Let it Snow, Greenhouse opens May 1, another episode of “pigs on the loose”

Dear Friends and Patrons of Cross Island Farms,

As I write this the morning of April 27, thick white flakes are blowing and falling outside my window and accumulating on the green grass below.

The goats, pigs and chickens have sought shelter inside their run-in sheds where they can stay relatively warm and dry.

The hoop house is buttoned up against the weather with it’s contents covered with row cover to retain the heat radiating up from the earth.

It’s a good day for me to stay inside as well, to finish repotting tomato and pepper plants destined for our Self-serve Roadside Greenhouse due to open this Saturday. I also need to update our web-site listing to reflect the new herb and vegetable offerings this season. In addition to herb and popular heirloom and hybrid veggie plants, we will have some garlic and potato seed for sale this year. Everything sold in the greenhouse has been grown here at Cross Island Farms, in our fields or started in our farmhouse under lights as early as this past January.

Yesterday we had another “pigs on the loose” incident. We’ve been having problems keeping our portable fence electrically charged enough to contain our 9 strapping piglets. They had “escaped” on several occasions over the past few days. Yesterday I was alerted to the escalation of the problem when David called me from his cell phone. Sounding discouraged, he pleaded, “I need your help – the pigs are in the road.”

Several of the (not so little anymore) piglets had congregated in one lane of Cross Island Road and a neighbor had stopped her car waiting for the road to clear. When I entered the scene, I immediately thought, “thank goodness it’s not July 4th,” when our road traffic can be bumper to bumper.

Luckily, we had a potential volunteer, Daniel, visiting for the day and we enlisted his help to herd the pigs into the large pasture encirled by our sturdy perimeter fence, which we are able to keep amply electrified.

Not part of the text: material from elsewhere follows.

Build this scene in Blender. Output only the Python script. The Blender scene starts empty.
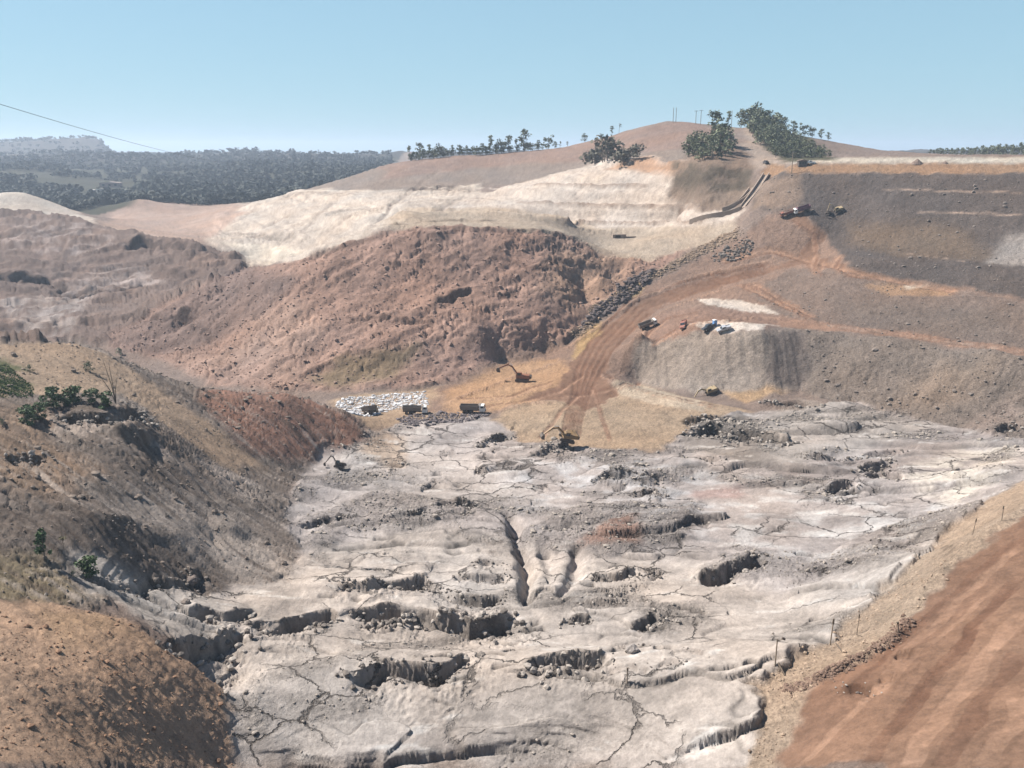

With arms outstretched to simulate a barrier, we three humans coaxed and cajoled the critters out of the road, through a field, over a bridge, through our back yard, over another bridge and through a swinging gate after which they were finally inside the secure enclosure.

Then we three humans collectively breathed a long, deep sigh of relief.

The pigs, on the other hand, were thrilled to have the run of our large pasture, which they immediately began to explore en masse.

Well, that’s today’s news from Cross Island Farms.